SURABAYA - Fenomena quiet quitting baru-baru ini menjadi sebuah topik yang hagngat dibicarakan.
Quiet quitting adalah perilaku membatasi diri untuk tidak melakukan hal-hal yang lebih di tempat kerja. Fenomena ini pun digadang-gadang menjadi tren baru yang diminati oleh Gen Z dan Millenial.
Dosen Fakultas Psikologi (FPsi) Universitas Airlangga (Unair), Reza Lidia Sari S.Psi, M.Si menjelaskan bahwa quiet quitting merupakan respons perlawanan dari hustle culture yang menganggap pentingnya dedikasi yang amat tinggi pada pekerjaan.
“Perilaku ini berkebalikan dengan extra-role behavior di mana seseorang berkenan mengerjakan pekerjaan di luar job desc-nya demi kelancaran sistem organisasi,” jelasnya dikutip dari laman resmi Unair, Senin (19/9/2022).
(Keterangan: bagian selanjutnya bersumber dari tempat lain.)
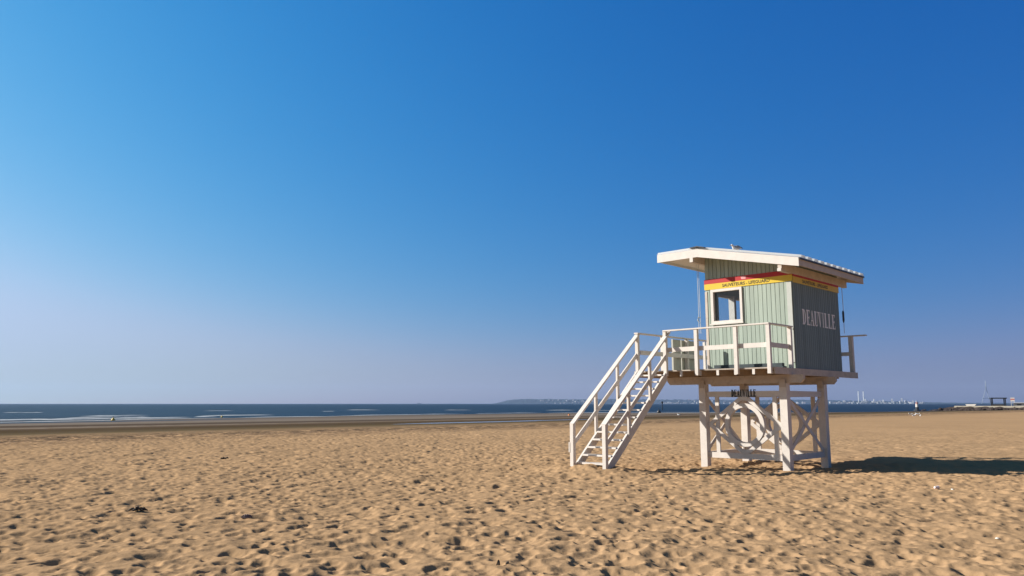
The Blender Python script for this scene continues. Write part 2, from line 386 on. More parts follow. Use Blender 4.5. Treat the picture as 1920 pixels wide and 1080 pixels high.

Dosen mata kuliah Psikologi Organisasi dan Industri itu menyebutkan bahwa sejatinya quiet quitting bukan perilaku yang sepenuhnya baik atau sepenuhnya buruk.
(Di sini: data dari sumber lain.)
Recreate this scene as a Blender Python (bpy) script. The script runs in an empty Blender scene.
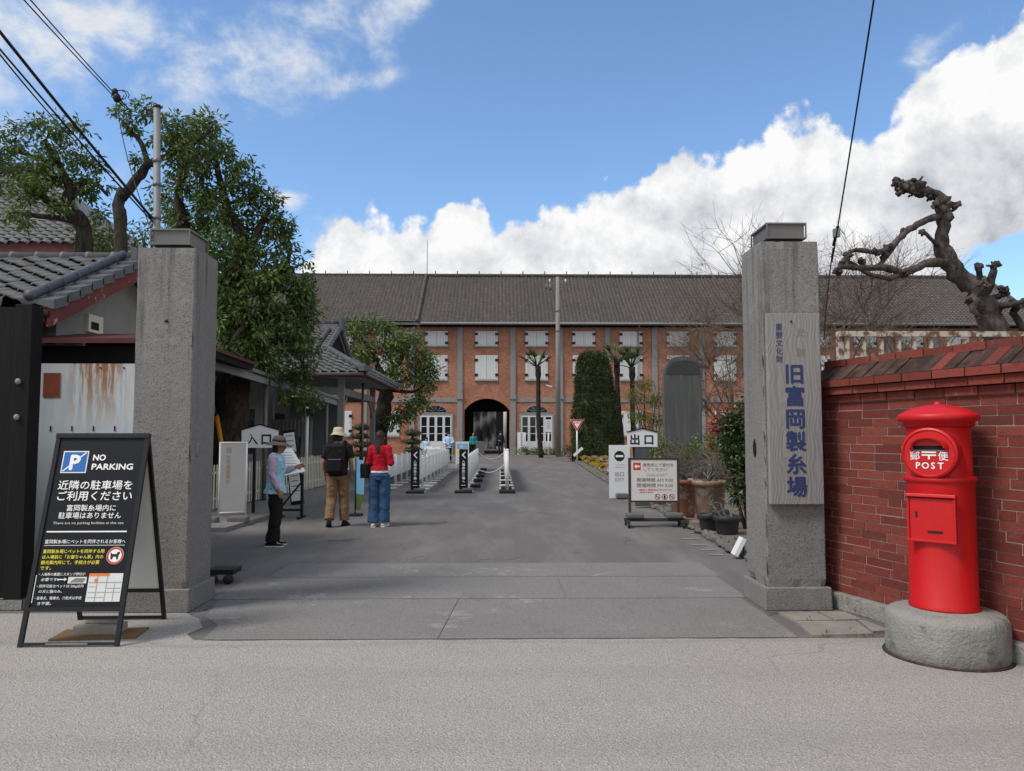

“Masing-masing perilaku memiliki kelebihan dan kekurangannya,” sebutnya.
Work Life Balance dan Mengatasi Burn Out
Saat membatasi pekerjaan sesuai dengan porsinya, seseorang dianggap dapat menciptakan kondisi work-life balance.
Kondisi ini membatasi antara dunia kerja dan dunia non kerja yang menjadi situasi idaman bagi kebanyakan Gen Z dan Milenial.